[Records supplied]:
★ ★ ★ ★ ★ ★ ★

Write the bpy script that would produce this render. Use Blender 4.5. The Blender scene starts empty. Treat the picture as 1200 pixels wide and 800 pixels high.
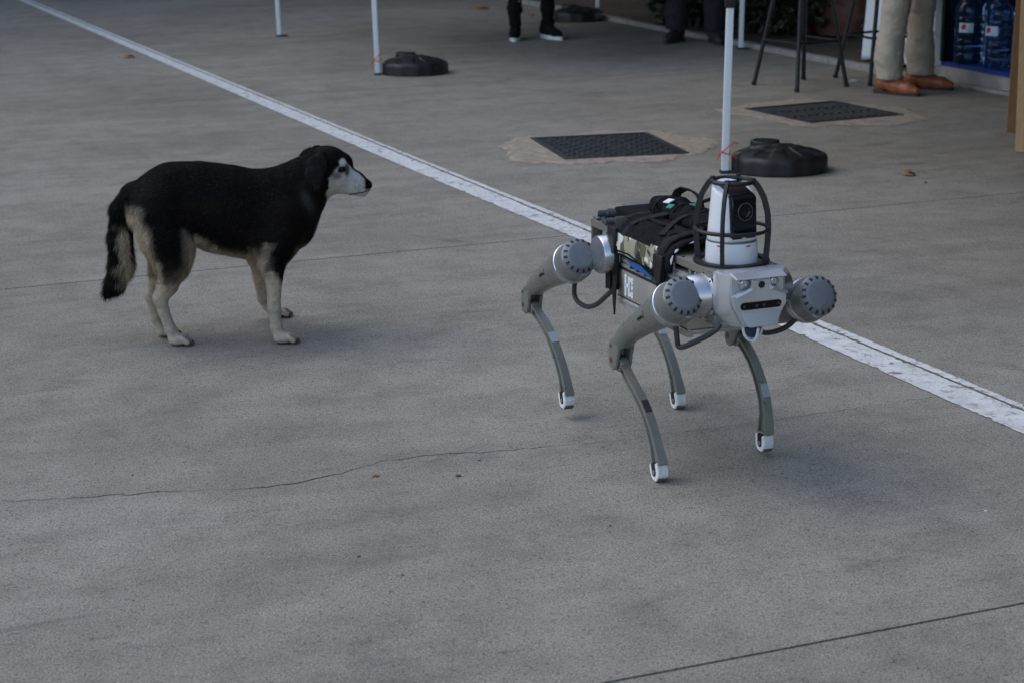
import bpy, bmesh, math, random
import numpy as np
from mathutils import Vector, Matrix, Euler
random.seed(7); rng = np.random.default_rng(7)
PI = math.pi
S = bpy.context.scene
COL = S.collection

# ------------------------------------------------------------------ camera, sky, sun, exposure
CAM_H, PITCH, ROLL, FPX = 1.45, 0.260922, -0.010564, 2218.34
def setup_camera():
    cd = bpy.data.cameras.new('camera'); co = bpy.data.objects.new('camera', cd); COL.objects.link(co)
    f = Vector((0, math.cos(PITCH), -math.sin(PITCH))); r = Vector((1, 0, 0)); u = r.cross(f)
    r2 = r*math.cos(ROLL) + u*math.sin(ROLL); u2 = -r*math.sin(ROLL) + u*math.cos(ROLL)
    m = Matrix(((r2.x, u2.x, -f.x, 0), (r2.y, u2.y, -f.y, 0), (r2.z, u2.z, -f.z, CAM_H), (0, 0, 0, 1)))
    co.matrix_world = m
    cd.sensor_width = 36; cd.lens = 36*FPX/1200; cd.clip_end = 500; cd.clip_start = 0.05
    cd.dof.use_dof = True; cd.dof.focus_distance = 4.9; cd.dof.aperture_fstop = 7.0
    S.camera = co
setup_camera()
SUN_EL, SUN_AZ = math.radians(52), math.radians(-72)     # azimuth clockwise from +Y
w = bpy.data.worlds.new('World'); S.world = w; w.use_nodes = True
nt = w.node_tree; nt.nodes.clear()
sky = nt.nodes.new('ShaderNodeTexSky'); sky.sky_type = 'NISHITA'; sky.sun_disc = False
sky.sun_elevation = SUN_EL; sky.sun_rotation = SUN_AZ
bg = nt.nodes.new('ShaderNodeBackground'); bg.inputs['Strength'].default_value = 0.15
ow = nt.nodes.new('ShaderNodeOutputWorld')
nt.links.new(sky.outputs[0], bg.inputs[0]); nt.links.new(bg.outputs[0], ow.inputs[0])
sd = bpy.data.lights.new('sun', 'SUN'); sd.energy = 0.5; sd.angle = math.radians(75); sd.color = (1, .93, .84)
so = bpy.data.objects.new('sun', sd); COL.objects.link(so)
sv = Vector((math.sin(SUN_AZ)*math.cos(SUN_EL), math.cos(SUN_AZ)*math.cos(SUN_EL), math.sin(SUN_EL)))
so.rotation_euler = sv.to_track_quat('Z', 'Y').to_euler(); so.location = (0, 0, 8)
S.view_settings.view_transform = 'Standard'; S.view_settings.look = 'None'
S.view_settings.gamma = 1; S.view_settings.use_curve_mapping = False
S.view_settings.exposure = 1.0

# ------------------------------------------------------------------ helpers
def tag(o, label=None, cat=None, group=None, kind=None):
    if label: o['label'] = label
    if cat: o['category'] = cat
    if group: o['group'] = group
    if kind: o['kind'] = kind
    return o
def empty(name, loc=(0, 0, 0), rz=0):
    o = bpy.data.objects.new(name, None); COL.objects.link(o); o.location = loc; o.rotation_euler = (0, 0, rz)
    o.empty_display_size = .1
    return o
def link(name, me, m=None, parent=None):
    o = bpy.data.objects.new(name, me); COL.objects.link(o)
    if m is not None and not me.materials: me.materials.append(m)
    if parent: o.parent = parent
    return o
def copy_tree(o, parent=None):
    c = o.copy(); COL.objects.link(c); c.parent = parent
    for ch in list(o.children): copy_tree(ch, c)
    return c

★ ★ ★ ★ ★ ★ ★

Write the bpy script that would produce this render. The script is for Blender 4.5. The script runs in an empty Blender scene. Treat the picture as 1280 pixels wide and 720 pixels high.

★ ★ ★ ★ ★ ★ ★

[Given instruction]: Leave the pictures out, and transcribe exactly the lines above starting at the one that contains "Write the bpy script that would produce this render. Use" and ending at the one that contains "COL = S.collection".

[The answer]:
Write the bpy script that would produce this render. Use Blender 4.5. The Blender scene starts empty. Treat the picture as 1200 pixels wide and 800 pixels high.
import bpy, bmesh, math, random
import numpy as np
from mathutils import Vector, Matrix, Euler
random.seed(7); rng = np.random.default_rng(7)
PI = math.pi
S = bpy.context.scene
COL = S.collection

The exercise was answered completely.